И вдруг, в самом драматическом месте, после многих горьких слов и признаний – он вдруг смешит нас, рисуя сценку, где и он сам, и его любимая предстают в комическом, пародийном виде. Она – в виде хозяйки, погнавшейся за курицей, он – в виде зареванного малыша, оставшегося у крыльца. И развеселив читателя появлением этой суетливой хозяйки и ее пернатой любимицы ( her feather’d creature ), заканчивает неожиданной и трогательной просьбой: «Когда поймаешь, кого тебе нужно, вернись ко мне, утешь меня как мать, поцелуй…»
But if thou catch thy hope, turn back to me,
And play the mother’s part, kiss me, be kind . (143, 11–12)
«Нередко для того, чтобы поймать…»
Нередко для того, чтобы поймать
Шальную курицу иль петуха,
Ребенка наземь опускает мать,
К его мольбам и жалобам глуха,
И тщетно гонится за беглецом,
Который, шею вытянув вперед
И трепеща перед ее лицом,
Передохнуть хозяйке не дает.
Так ты меня оставила, мой друг,
Гонясь за тем, что убегает прочь.
Я, как дитя, ищу тебя вокруг,
Зову тебя, терзаясь день и ночь.
Скорей мечту крылатую лови
И возвратись к покинутой любви.
Талант драматурга не дремлет, он знает, как юмор может подчеркнуть патетику и трагедию.
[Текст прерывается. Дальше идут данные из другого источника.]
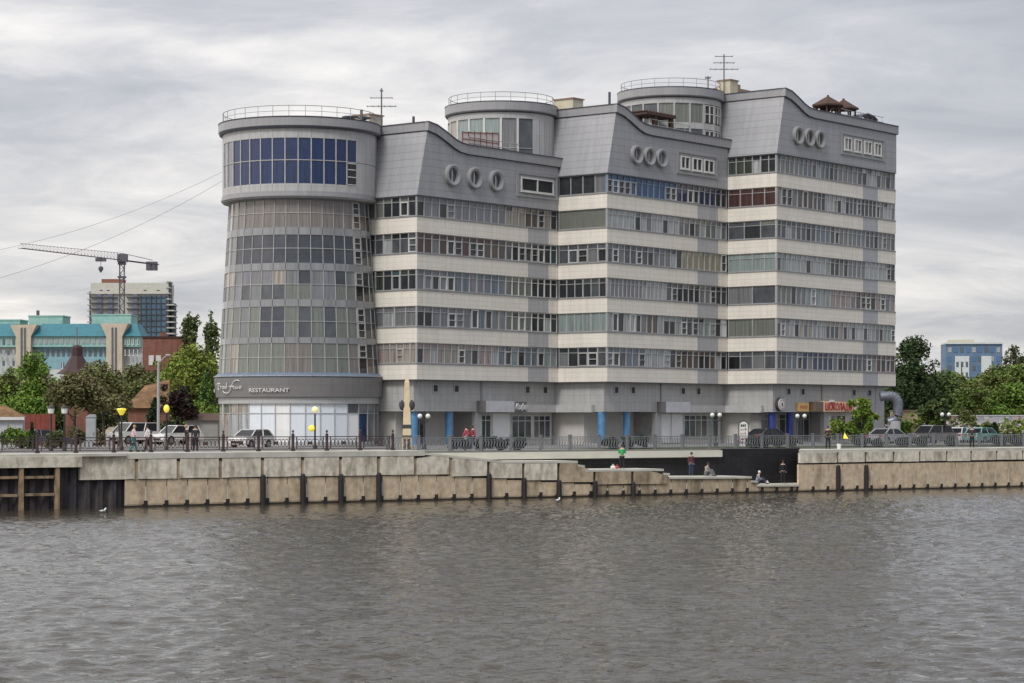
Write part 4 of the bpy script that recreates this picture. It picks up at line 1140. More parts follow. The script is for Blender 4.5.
def rail_post(kind):
    m = MB(); mt = 'rail_brown' if kind == 'brown' else 'rail_grey'
    if kind == 'brown':
        m.box(-.075, .075, -.075, .075, 0, 1.12, mt); m.lathe(0, 0, [(.11, 1.12), (.11, 1.16), (.04, 1.18), (.04, 1.26), (.1, 1.34), (.04, 1.42), (.01, 1.46)], mt, 8)
        m.box(-.12, .12, -.12, .12, 0, .12, mt)
    else:
        m.box(-.09, .09, -.09, .09, 0, 1.08, mt); m.box(-.13, .13, -.12, .12, 1.08, 1.14, mt)
    o = m.build('post'); me = o.data; bpy.data.objects.remove(o); return me
def railing(kind, s0, s1, t, z, lab):
    r = thing('railing', lab, 'railing', (*qw(s0, t), z), QANG)
    W = 2.6; pm, qm = rail_panel(kind, W-(.16 if kind == 'brown' else .26)), rail_post(kind)
    n = int((s1-s0)/W)
    for i in range(n+1):
        o = bpy.data.objects.new('post', qm); COL.objects.link(o); o.parent = r; o.location = (i*W, 0, 0)
        if i < n:
            o = bpy.data.objects.new('panel', pm); COL.objects.link(o); o.parent = r; o.location = (i*W+(.08 if kind == 'brown' else .13), 0, 0)
sj = spx(387, 3.1)
nb = 17
railing('brown', sj-nb*2.6, sj+.01, 2.3, 3.46, 'dark brown ornamental railing with ovals and ball finials along the left promenade')
railing('grey', sj+.35, spx(1060, 3.6), 3.75, GZ-.02, 'grey looped metal railing running past the shops to the right edge')

# ------------------------------------------------------------ street furniture
mat('black_iron', (.018, .018, .02), .45); mat('globe_white', (.72, .72, .68), .3, var=.03); mat('globe_yellow', (.78, .62, .08), .4, var=.15, scale=6); mat('globe_cream', (.82, .74, .38), .35, var=.05)
def emit(mn, col, st):
    b = MATS[mn].node_tree.nodes['Principled BSDF']; b.inputs['Emission Color'].default_value = (*col, 1); b.inputs['Emission Strength'].default_value = st
emit('globe_yellow', (1, .8, .06), .35); emit('globe_cream', (1, .9, .4), .3)
def lamp_post(px, D, top_y, lab, kind, grp=None):
    x, y = at(px, D); h = (HY-top_y)*D/F+CZ-GZ
    t = thing('street_lamp', lab, 'street lamp', (x, y, GZ), 0, grp)
    m = MB(); m.lathe(0, 0, [(.16, 0), (.16, .3), (.09, .4), (.07, .9), (.06, h-.35)], 'black_iron', 10); m.build('pole', t, smooth=True)
    if kind == 'double':
        m = MB(); m.tube([(-.3, 0, h-.25), (-.3, 0, h-.45), (0, 0, h-.55), (.3, 0, h-.45), (.3, 0, h-.25)], .03, 'black_iron', 6); m.tube([(0, 0, h-.4), (0, 0, h+.35)], .04, 'black_iron', 6); m.build('bracket', t)
        for s in (-1, 1):
            m = MB(); m.sphere((s*.3, 0, h-.05), .19, 'globe_white'); m.build('globe', t, smooth=True)
    elif kind == 'lantern':
        m = MB(); m.lathe(0, 0, [(.08, h-.36), (.2, h-.3), (.24, h+.05), (.05, h+.1)], 'globe_white', 8); m.build('lantern', t)
        m = MB(); m.lathe(0, 0, [(.28, h+.05), (.22, h+.15), (.05, h+.28), (.02, h+.4)], 'black_iron', 8); m.build('cap', t)
    elif kind == 'bowl':
        m = MB(); m.lathe(0, 0, [(.12, h-.4), (.24, h-.2), (.35, h+.0), (.32, h+.07), (.05, h+.09)], 'globe_yellow', 14); m.build('bowl', t, smooth=True)
    elif kind == 'round':
        m = MB(); m.sphere((0, 0, h-.05), .27, 'globe_yellow', 12, 8, (.8, .8, 1.1)); m.build('globe', t, smooth=True)
    elif kind == 'twin_high':
        m = MB(); m.sphere((0, 0, h-.05), .24, 'globe_cream', 12, 8); m.build('globe', t, smooth=True)
        m = MB(); m.tube([(0, 0, h-1.55), (-.24, 0, h-1.6), (-.24, 0, h-1.5)], .03, 'black_iron', 6); m.sphere((-.24, 0, h-1.48+.05), .25, 'globe_yellow', 12, 8); m.build('lower_globe', t, smooth=True)
lamp_post(51, 160, 409, 'black lamp post with pale lantern, the left one of the pair by the brown tree', 'lantern')
lamp_post(64.5, 160, 409, 'black lamp post with pale lantern, the right one of the pair by the brown tree', 'lantern')
lamp_post(121.5, 165, 409.5, 'lamp post with yellow bowl shaped shade next to the white van', 'bowl')
lamp_post(166.5, 168, 408, 'lamp post with round yellow globe above the white off-roader', 'round')
lamp_post(315, 170, 409, 'lamp post with cream globe and lower yellow globe before the restaurant glass', 'twin_high')
lamp_post(716, 186, 414.5, 'black lamp post with two white globes in front of the glass storefront', 'double')
lamp_post(801, 193, 415.5, 'black lamp post with two white globes below the amber sign', 'double')
lamp_post(424, 172, 415.5, 'black lamp post with two white globes between the light blue columns', 'double')
lamp_post(945.5, 205, 414, 'black lamp post with two white globes by the right hand parked cars', 'double')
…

Его художественный инстинкт подсказывает, что наличие в картине простодушной твари Божьей – собаки, кошки, лошади – может заземлить патетику – и одновременно придать ей еще один выспренний импульс. Коротко говоря, он в совершенстве владеет искусством контраста. Кто бы сомневался!
И здесь еще раз хочется задать вопрос, насколько автобиографичны «Сонеты». Привязать их крепко-накрепко к жизни Шекспира, найти прототипов его героев – вокруг этого хлопотали целые сонмы угадчиков и фантазеров. На роль Смуглой леди предлагались, например, Мэри Фиттон и Эмилия Ланьер. По какой причине? Главным образом по той, что о них мы кое-что знаем. Не об их знакомстве с Шекспиром, а вообще. Это очень напоминает логику полицейского, который, расследуя квартирную кражу, арестовывает двух первых попавшихся женщин. Проверяет их документы и говорит:
– Вот видите, они живут в этом районе. Это подозрительно.
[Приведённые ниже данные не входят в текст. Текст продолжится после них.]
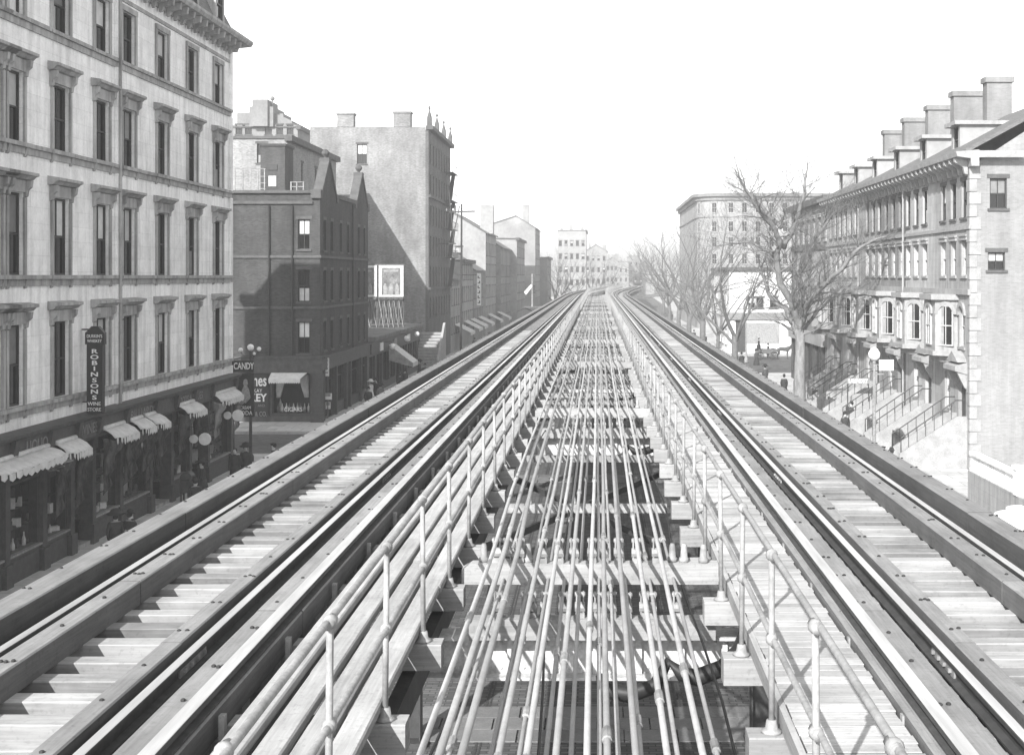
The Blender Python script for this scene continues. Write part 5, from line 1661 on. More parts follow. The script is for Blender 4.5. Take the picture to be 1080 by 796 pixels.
for k, y in enumerate((72.4, 79.6, 86.6, 93.5, 100.2, 106.4)):
    m = MB()
    xd = XR + .9
    m.box(xd, xd + 4.0, y - .85, y - .7, 16.9, 18.8).box(xd, xd + 4.0, y + .7, y + .85, 16.9, 18.8).box(xd, xd + .2, y - .7, y + .7, 16.9, 17.3)
    m.box(xd, xd + .2, y - .7, y - .5, 17.3, 18.8).box(xd, xd + .2, y + .5, y + .7, 17.3, 18.8)
    d = m.build('dormer', M_FAR1, t)
    OFF[d.name] = OFF[t.name]
    MB().box(xd - .35, xd + 4.4, y - 1.1, y + 1.1, 18.8, 19.02).lathe([(.3, 0), (.3, .05)], (xd - .1, y, 18.75), 8).build('dormer_roof', M_TRIMR, d)
    K = kit('flat', 1.0, 1.48)
    child(d, 'window', K['frame'], (xd - .05, y, 17.3), WEST)
    child(d, 'pane', K['pane'], (xd - .04, y, 17.3), WEST)
for (xp0, xp1, yt) in ((933, 954, 137), (954, 979, 124), (979, 1006, 111), (1006, 1037.5, 96), (1041, 1067.5, 81)):
    xm = (xp0 + xp1) / 2
    Yc = 25.2 * F / (xm - VX)
    hw_ = (xp1 - xp0) * Yc / F / 2
    zc = zt(yt, Yc)
    MB().box(25.2 - hw_, 25.2 + hw_, Yc, Yc + .9, 18.5, zc - .35).box(25.2 - hw_ - .12, 25.2 + hw_ + .12, Yc - .12, Yc + 1.02, zc - .35, zc).build('chimney', M_BRICKR, t)
MB().tube([(XR - .15, 80.5, .2), (XR - .15, 80.5, 16)], .07, 6).build('drain_pipe', M_TRIMR, t)
MB().tube([(XR - .15, 94.3, .2), (XR - .15, 94.3, 16)], .07, 6).build('drain_pipe', M_TRIMR, t)
# stoops
for k, y in enumerate(door_y):
    s_ = thing('stoop', 'stone stoop with iron handrails, %s house of the terrace counted from the gable end' % ORD[k], 'stoop', (17.5, y, .15), group='stoops of the terrace')
    for q in range(9):
        MB().box(XR - 3.3 + q * .34, XR - .02, y - .9, y + .9, .15 + q * .23 + .002, .15 + (q + 1) * .23).build('step', M_TRIMR, s_)
    for d in (-1.0, 1.0):
        MB().prism([(XR - 3.6, .15), (XR - .02, .15), (XR - .02, 2.9), (XR - .6, 2.9), (XR - 3.6, .95)], 'y', y + d - .1, y + d + .1).build('side_wall', M_TRIMR, s_)
        MB().tube([(XR - 3.5, y + d, .95), (XR - 3.5, y + d, 1.75), (XR - .6, y + d, 3.75), (XR - .1, y + d, 3.75)], .035, 6).build('handrail', M_IRON, s_)
        for q in range(6):
            x = XR - 3.1 + q * .45
            MB().bar((x, y + d, 1.1 + q * .31), (x, y + d, 2.0 + q * .31), .03).build('baluster', M_IRON, s_)
# area fences between stoops
for k in range(n_house):
    ya, yb = door_y[k] + 1.2, (door_y[k + 1] - 1.2 if k < n_house - 1 else YB - .2)
    f_ = thing('area_fence', 'low iron area fence beside the %s stoop of the terrace' % ORD[k], 'fence', (17.0, (ya + yb) / 2, .15), group='area fences of the terrace')
    MB().box(17.0, 17.25, ya, yb, .15, .4).build('plinth', M_TRIMR, f_)
    MB().bar((17.12, ya, 1.25), (17.12, yb, 1.25), .05).bar((17.12, ya, .55), (17.12, yb, .55), .04).build('rail', M_IRON, f_)
    pk = MB().box(-.015, .015, -.015, .015, 0, 1.0).mesh('picket', M_IRON)
    y = ya + .1
    while y < yb:
        child(f_, 'picket', pk, (17.12, y, .4))
        y += .22
# laundry sign
yq = 86.5
t = thing('shop_sign', 'long pale sign lettered LAUNDRY over a terrace basement', 'sign', (17.5, yq, 3.0))
MB().box(at(893, yq), at(917, yq), yq - .04, yq + .04, zt(404.5, yq), zt(399, yq)).build('board', M_CAST, t)
text(t, 'LAUNDRY', .42, (at(905, yq), yq - .05, zt(401.8, yq)), FRONT, M_SIGNWH, sx=.68, bold=.01)
for x in (894, 916): MB().bar((at(x, yq), yq, .15), (at(x, yq), yq, zt(404, yq)), .06).build('post', M_IRON, t)

# ---- darker brick building next to the terrace, with small shop
t = block('brick_town_house', 'brown brick town house behind the big tree, next to the terrace', XR + .2, XR + 14, 108.3, 129, 17.0, M_BRICKR, None, (us(108.3, 129, 7), [6.3, 10.0, 13.4]), w=1.1, h=2.1, side=WEST, style='terr')
for y in (112, 120):
    pl = [(XR + .19, y - 1.8), (XR - .8, y - 1.0), (XR - .8, y + 1.0), (XR + .19, y + 1.8)]
    b = MB().prism(pl, 'z', 5.9, 12.6).build('oriel', M_FAR2, t)
    MB().prism([(XR + .19, y - 2.1), (XR - 1.1, y - 1.2), (XR - 1.1, y + 1.2), (XR + .19, y + 2.1)], 'z', 12.6, 13.0).xf(Matrix.Translation(-OFF[t.name])).build('oriel_cap', M_SHOP, b, world=False)
    for z in (6.6, 10.0):
        K = kit('terr', 1.1, 2.0)
        o = link('window', K['frame'], b, Vector((XR - .6, y, z)) - OFF[t.name], WEST)
        link('pane', K['pane'], b, Vector((XR - .61, y, z)) - OFF[t.name], WEST)
MB().box(XR - .3, XR + .19, 109, 128, 4.2, 5.2).build('shop_fascia', M_FAR1, t)
for y in (110, 114.5, 119, 123.5):
    w_ = MB().box(XR - .1, XR + .19, y, y + .15, .15, 4.2).box(XR - .1, XR + .19, y + 3.6, y + 3.75, .15, 4.2).box(XR - .1, XR + .19, y + .15, y + 3.6, .15, .9).build('shop_window', M_SHOP, t)
    MB().box(XR + .1, XR + .12, y + .15, y + 3.6, .9, 4.2).xf(Matrix.Translation(-OFF[t.name])).build('pane', M_GLASS, w_, world=False)

# ---- R2: white shop across the side street
Y7 = 168.0
x0, x1 = at(769, Y7), at(838, Y7)
t = thing('white_corner_shop', 'white two storey corner shop across the side street behind the trees', 'building', (x0, Y7, .15))
m = MB()
z1 = zt(285, Y7)
uw = [at(793, Y7), at(801.5, Y7), at(816, Y7)]
ops = [(u - .5, u + .5, zt(325, Y7), zt(314, Y7)) for u in uw]
ops.append((at(774.5, Y7), at(786.5, Y7), .2, zt(337.5, Y7)))
wall_grid(m, 0, Y7, SOUTH, x0, x1, .15, z1, ops, .35)
wall_grid(m, x0, 0, WEST, -190, -Y7, .15, z1, [(-y - .6, -y + .6, z, z + 2) for y in (172, 176, 180, 185) for z in (1, 6)], .3)
m.add([(x0, Y7, z1 - .3), (x1, Y7, z1 - .3), (x1, 190, z1 - .3), (x0, 190, z1 - .3)], [(0, 1, 2, 3)])
m.build('wall', M_SIGNWH, t, fix=False)
for u in uw: put_window(t, 'plain', 0, Y7, SOUTH, u, zt(325, Y7), 1.0, zt(314, Y7) - zt(325, Y7), .5)
for y in (172, 176, 180, 185):
    for z in (1, 6): put_window(t, 'plain', x0, 0, WEST, -y, z, 1.2, 2.0, .3)
MB().box(x0 - .5, x1 + .2, Y7 - .5, Y7 + .2, z1, z1 + .4).box(x0 - .5, x0 + .2, Y7 + .2, 190, z1, z1 + .4).build('cornice', M_STONE2, t)
MB().box(x0 - .25, x1, Y7 - .3, Y7 - .004, zt(337, Y7), zt(329.5, Y7)).build('shop_fascia', M_CAST, t)
MB().box(at(787.5, Y7), at(822, Y7), Y7 - .15, Y7 - .004, zt(362, Y7), zt(340.5, Y7)).build('shutter', M_CAST, t)
MB().box(at(786.6, Y7), at(823.5, Y7), Y7 - .1, Y7 - .004, zt(365.5, Y7), zt(362.2, Y7)).build('stall_riser', M_SIGNWH, t)
d = MB().box(at(774.5, Y7), at(786.5, Y7), Y7 + .3, Y7 + .34, .2, zt(337.5, Y7)).build('door', M_SHOP, t)
MB().box(at(774.7, Y7), at(776, Y7), Y7 + .2, Y7 + .29, .2, zt(337.5, Y7)).xf(Matrix.Translation(-OFF[t.name])).build('door_frame', M_SIGNWH, d, world=False)

# ---- R3: large round-cornered apartment block
t = thing('apartment_block', 'large pale apartment block with rounded corner rising behind the trees', 'building', (21, 245, .15))
m = MB()
prof = []
rc = 5.0
X0, Y8 = at(735, 248), 244.0
ztop = zt(208, 248)
for k in range(9):
    a = math.pi - k * math.pi / 16
    prof.append((X0 + rc + rc * math.cos(math.pi + k * math.pi / 16), Y8 + rc + rc * math.sin(math.pi + k * math.pi / 16)))
foot = [(X0, 300)] + prof + [(X0 + 34, Y8), (X0 + 34, 300)]
m.prism(foot, 'z', .15, ztop)
m.build('wall', M_FAR1, t)
def offset(f, d): return [(X0 - d, 300)] + [(X0 + rc + (rc + d) * math.cos(math.pi + k * math.pi / 16), Y8 + rc + (rc + d) * math.sin(math.pi + k * math.pi / 16)) for k in range(9)] + [(X0 + 34 + d, Y8 - d), (X0 + 34 + d, 300)]
MB().prism(offset(foot, .9), 'z', ztop - .1, ztop + .5).prism(offset(foot, .4), 'z', ztop - .8, ztop - .1).build('cornice', M_FAR2, t)
MB().prism(offset(foot, .2), 'z', 8.2, 8.5).prism(offset(foot, .2), 'z', 21.6, 21.9).build('string_course', M_FAR3, t)
K = kit('terr', 1.0, 2.0)
for z in (1.8, 5.3, 9.4, 12.6, 15.8, 18.8, 22.4):
    for k in range(11):
        x = X0 + rc + 1.2 + k * 2.6
        w_ = child(t, 'window', K['frame'], (x, Y8 - .225, z), SOUTH)
        for kk in ('pane', 'sill', 'lintel'): link(kk, K[kk], w_, (0, 0, 0) if kk == 'pane' else (-.22, 0, 0))
        w_.location = Vector((x, Y8 - .225 + .22 - .005 + .0, z)) - OFF[t.name]
        w_.location.y -= .22
    for k in (2, 6):
        a = math.pi + k * math.pi / 16
        px_, py_ = X0 + rc + (rc + .225) * math.cos(a), Y8 + rc + (rc + .225) * math.sin(a)
        w_ = child(t, 'window', K['frame'], (px_, py_, z), a)
        for kk in ('pane', 'sill', 'lintel'): link(kk, K[kk], w_, (0, 0, 0) if kk == 'pane' else (-.22, 0, 0))
block('distant_building', 'hazy block behind the farthest right-hand trees', 26, 60, 330, 350, 17, M_FAR3, (us(27, 58, 9), [5, 9, 13]), None, w=1.4, h=2.0, side=WEST)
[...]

– А какие улики? Почему не кто-либо другой?
– Да ведь других у нас нет. А эти вот попались, голубушки!
Разумеется, в сонетах Шекспира много личного чувства, глубоко пережитого опыта. Но как этот опыт претворяется в художественных произведениях, вопрос другой. Разве нет глубоко личного, искреннего чувства в монологах Гамлета? Или Отелло? Или Лира? Да кого угодно из его персонажей, не исключая женщин. Помните, что отвечал Флобер на вопрос о прототипе мадам Бовари: «Мадам Бовари – это я». Так и Шекспир живет – сам! – в Катарине, в Корделии, в Клеопатре, в Джульетте. Да что там – даже в Кормилице Джульетты.
Так что же – Шекспир все придумал? Ну, вот опять Вы, читатель, бросаетесь в другую крайность. Истина, по-видимому, лежит посередине.
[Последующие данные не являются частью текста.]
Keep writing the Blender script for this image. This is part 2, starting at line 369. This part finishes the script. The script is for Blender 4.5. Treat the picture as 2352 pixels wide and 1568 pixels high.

«Сонеты Шекспира, – писал А. А. Аникст, – следует рассматривать, прежде всего, как произведения поэзии. В какой мере в них отразились личные переживания Шекспира, судить трудно. Есть сонеты, в которых ощущаются непосредственные чувства автора. Но Шекспир – гениальный поэт, и мы можем обмануться, считая, что он исповедуется перед нами, когда на самом деле он выражает не столько свои, сколько общечеловеческие чувства» [83].
Была ли у Шекспира «история с треугольником» такого накала, какой запечатлен в его сонетах, мы не знаем. Но известно, что в 1596 году он потерял своего единственного сына – одиннадцатилетнего Гамнета, на которого он возлагал большие надежды. И ни одного слова в стихах – ни сонета, ни элегии.
Бен Джон в аналогичном горе написал известные стихи: «Прощай, сынок! Немилосердный рок / Мне словно руку правую отсек…».